By Michael Hurley, CBS Boston

BOSTON (CBS) — The Jets believe that Sam Darnold is the franchise quarterback of the future, but the Patriots are going to have to wait before being able to make an assessment.

The rookie quarterback sat out of Thursday’s practice due to a foot injury, leaving him unlikely to play Sunday against the Patriots. UPDATE: The Jets have ruled out Darnold for Sunday.

That absence will keep Josh McCown in a starting role for New York.

As a result, the quarterback matchup of the 41-year-old Tom Brady and the 39-year-old McCown will be the second-oldest combined age of starting quarterbacks in NFL history.

McCown has completed 17 of his 34 passes (50 percent) this season for 135 yards with no touchdowns and two interceptions. He started against the Patriots last year, going 31-for-47 for 354 yards, two touchdowns, and two interceptions in a 24-17 home loss, remembered largely for the “controversial” Austin Seferian-Jenkins fumble at an end zone pylon.

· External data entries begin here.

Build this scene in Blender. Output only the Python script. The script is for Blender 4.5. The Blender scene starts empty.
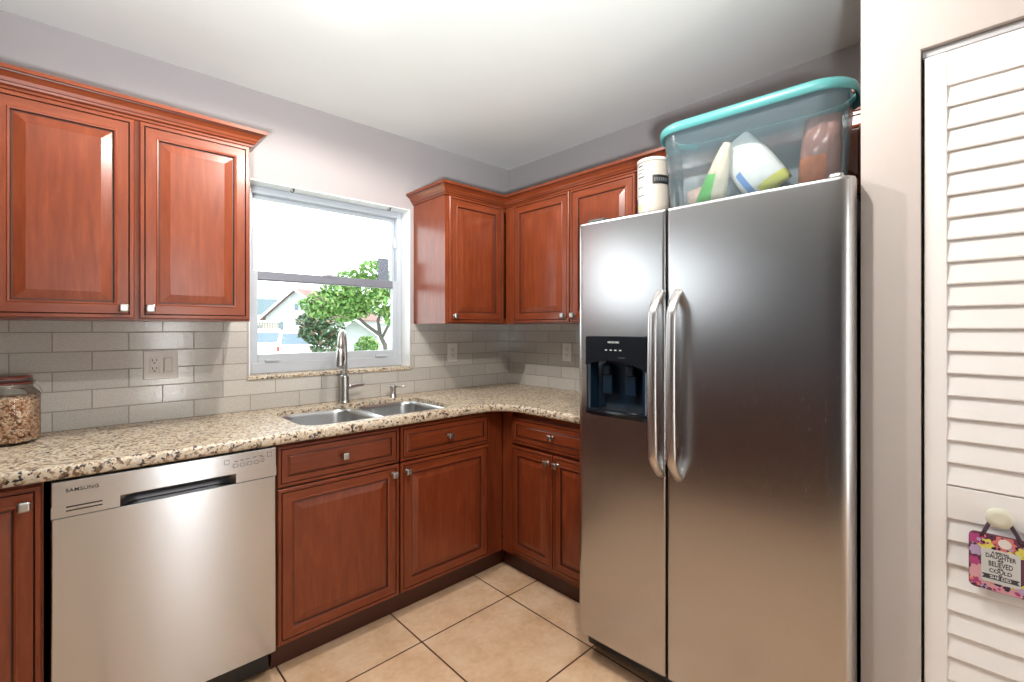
import bpy, bmesh, math, random
from mathutils import Vector, Matrix
random.seed(7)
C = bpy.context.scene.collection
sc = bpy.context.scene
PI = math.pi
R = math.radians

# ------------------------------------------------------------------ camera
cam_d = bpy.data.cameras.new('camera')
cam = bpy.data.objects.new('camera', cam_d); C.objects.link(cam)
F_PX = 467.65
cam_d.sensor_fit = 'HORIZONTAL'; cam_d.sensor_width = 36.0
cam_d.lens = 36.0 * F_PX / 1024
cam_d.shift_y = -(341 - 328.7) / 1024
cam_d.clip_start = 0.05; cam_d.clip_end = 300
cam.location = (-2.3045, -2.4896, 1.3053)
cam.rotation_euler = (PI / 2, 0, R(46.78) - PI / 2)
sc.camera = cam

# ------------------------------------------------------------------ colour management, world, sun, lamps
sc.view_settings.view_transform = 'Standard'
sc.view_settings.look = 'None'
sc.view_settings.gamma = 1.0
sc.view_settings.use_curve_mapping = False
sc.view_settings.exposure = 0.12

world = bpy.data.worlds.new('sky'); sc.world = world
world.use_nodes = True
wn = world.node_tree.nodes; wl = world.node_tree.links
bg = wn['Background']
bg.inputs['Color'].default_value = (0.90, 0.97, 1.0, 1)
bg.inputs['Strength'].default_value = 4.5


def lamp(name, kind, loc, power, col, **kw):
    d = bpy.data.lights.new(name, kind); d.energy = power; d.color = col
    for k, v in kw.items():
        if k != 'rot': setattr(d, k, v)
    o = bpy.data.objects.new(name, d); C.objects.link(o); o.location = loc
    if 'rot' in kw: o.rotation_euler = kw['rot']
    return o


lamp('sun', 'SUN', (0, -10, 20), 4.0, (1.0, 0.96, 0.88), angle=R(1), rot=(R(42), 0, R(38)))
lamp('kitchen_ceiling_lamp', 'SPOT', (-1.64, -0.92, 2.425), 54, (1.0, 0.94, 0.88), shadow_soft_size=0.03, spot_size=R(172), spot_blend=0.25)
lamp('kitchen_ceiling_lamp', 'SPOT', (-1.40, -1.86, 2.425), 50, (1.0, 0.94, 0.88), shadow_soft_size=0.03, spot_size=R(172), spot_blend=0.25)
lamp('kitchen_ceiling_lamp_glow', 'POINT', (-1.62, -0.905, 2.405), 0.35, (1.0, 0.97, 0.93), shadow_soft_size=0.03)
fl_dir = Vector((-1.70, -1.35, 2.4544)) - Vector((-2.50, -2.75, 1.10))
lamp('bounce_flash', 'SPOT', (-2.50, -2.75, 1.10), 395, (0.86, 0.95, 1.0), shadow_soft_size=0.06, spot_size=R(88), spot_blend=1.0, rot=fl_dir.to_track_quat('-Z', 'Y').to_euler())
lamp('south_opening_lamp', 'AREA', (-1.40, -4.92, 1.15), 16, (1.0, 0.97, 0.94), shape='RECTANGLE', size=0.28, size_y=2.1, rot=(PI / 2, 0, 0))  # unseen area lamp behind the camera, added for the dishwasher's bright streak


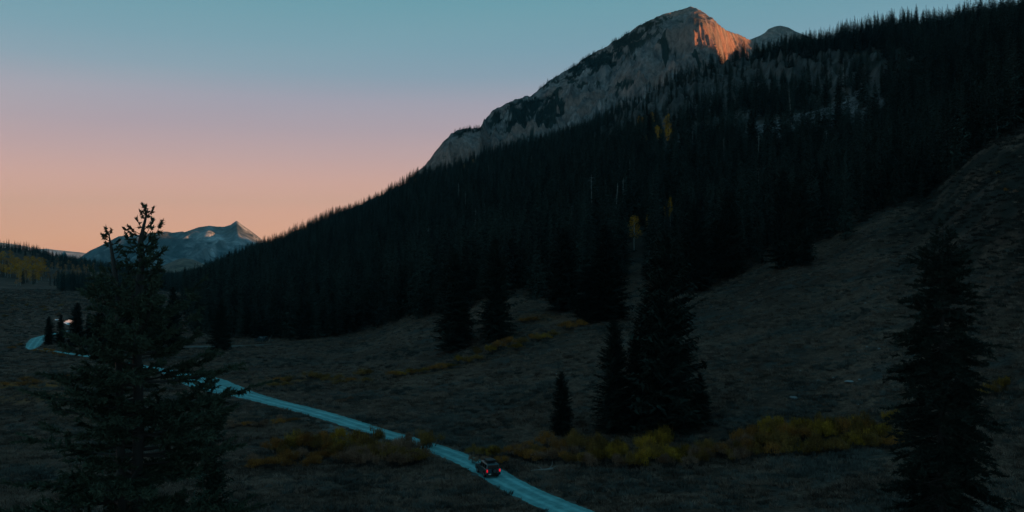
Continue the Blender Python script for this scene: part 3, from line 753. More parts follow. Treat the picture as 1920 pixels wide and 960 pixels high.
# ---- scatter one object of stuff: points with a geometry-node instancer
def scatter(name, label, P, S, protos, pick, cat, kind='stuff', rz=None):
    """P points, S (n,3) scales, protos list of meshes, pick index per point"""
    me = bpy.data.meshes.new(name); me.vertices.add(len(P)); me.vertices.foreach_set('co', np.asarray(P, np.float32).ravel())
    a = me.attributes.new('s', 'FLOAT_VECTOR', 'POINT'); a.data.foreach_set('vector', np.asarray(S, np.float32).ravel())
    a = me.attributes.new('k', 'INT', 'POINT'); a.data.foreach_set('value', np.asarray(pick, np.int32))
    a = me.attributes.new('r', 'FLOAT', 'POINT'); a.data.foreach_set('value', (rng.random(len(P))*6.283 if rz is None else rz).astype(np.float32))
    o = link(name, me); tag(o, label, cat, kind=kind)
    g = bpy.data.node_groups.new(name, 'GeometryNodeTree')
    g.interface.new_socket('Geometry', in_out='INPUT', socket_type='NodeSocketGeometry')
    g.interface.new_socket('Geometry', in_out='OUTPUT', socket_type='NodeSocketGeometry')
    N = g.nodes.new; gi = N('NodeGroupInput'); go = N('NodeGroupOutput'); K = g.links.new
    m2p = N('GeometryNodeMeshToPoints'); K(gi.outputs[0], m2p.inputs[0])
    gti = N('GeometryNodeGeometryToInstance')
    for p in reversed(protos):
        tmp = bpy.data.objects.new(name + '_source', p)      # not linked to the scene
        oi = N('GeometryNodeObjectInfo'); oi.inputs[0].default_value = tmp; oi.inputs[1].default_value = True; oi.transform_space = 'ORIGINAL'
        K(oi.outputs['Geometry'], gti.inputs[0])
    def attr(nm, tp):
        n = N('GeometryNodeInputNamedAttribute'); n.data_type = tp; n.inputs[0].default_value = nm; return n.outputs[0]
    cb = N('ShaderNodeCombineXYZ'); K(attr('r', 'FLOAT'), cb.inputs[2])
    e2r = N('FunctionNodeEulerToRotation'); K(cb.outputs[0], e2r.inputs[0])
    iop = N('GeometryNodeInstanceOnPoints'); K(m2p.outputs[0], iop.inputs['Points']); K(gti.outputs[0], iop.inputs['Instance'])
    iop.inputs['Pick Instance'].default_value = True
    K(attr('k', 'INT'), iop.inputs['Instance Index']); K(e2r.outputs[0], iop.inputs['Rotation']); K(attr('s', 'FLOAT_VECTOR'), iop.inputs['Scale'])
    K(iop.outputs[0], go.inputs[0])
    md = o.modifiers.new('scatter', 'NODES'); md.node_group = g
    return o
KM = [k[0] for k in KIND]
Pf = np.stack([fx[rest], fy[rest], fz_[rest]-0.2], 1); Sf = np.stack([fh[rest]*fw[rest], fh[rest]*fw[rest], fh[rest]], 1)
scatter('spruce_forest', 'dense dark spruce forest covering the mountainside above the meadow', Pf, Sf, KM, fk[rest], 'forest')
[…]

McCown’s only other experience as a quarterback against the Patriots came all the way back in 2004, when he was a member of the Arizona Cardinals. In that game, he completed 13 of his 29 passes for 160 yards with no touchdowns and two interceptions — both of which were made by Eugene Wilson. Rodney Harrison and Willie McGinest each had a pair of sacks, while Mike Vrabel recorded one sack for himself. Tom Brady threw for 219 yards (120 of which went to David Givens) with two touchdowns and two picks of his own, while Corey Dillon rumbled for 158 yards on the day.

None of that history will have any effect on Sunday’s game, of course, but the fact that so many of those players have been out of the league for so long does shine a light on just how long the careers of both Brady and McCown have spanned. (That was Brady’s fifth NFL season, and McCown’s third.)

McCown also has some rather unique experience against the Patriots, as he was used as a receiver for the Lions when they visited the Patriots in 2006. He caught two passes for 15 yards after then-offensive coordinator Mike Martz was fed up with his receivers and decided to use his 6-foot-4 quarterback to catch passes.

That, too, likely won’t play a role in Sunday’s game. Though with the rise of trick play passes to quarterbacks, one never can be too sure.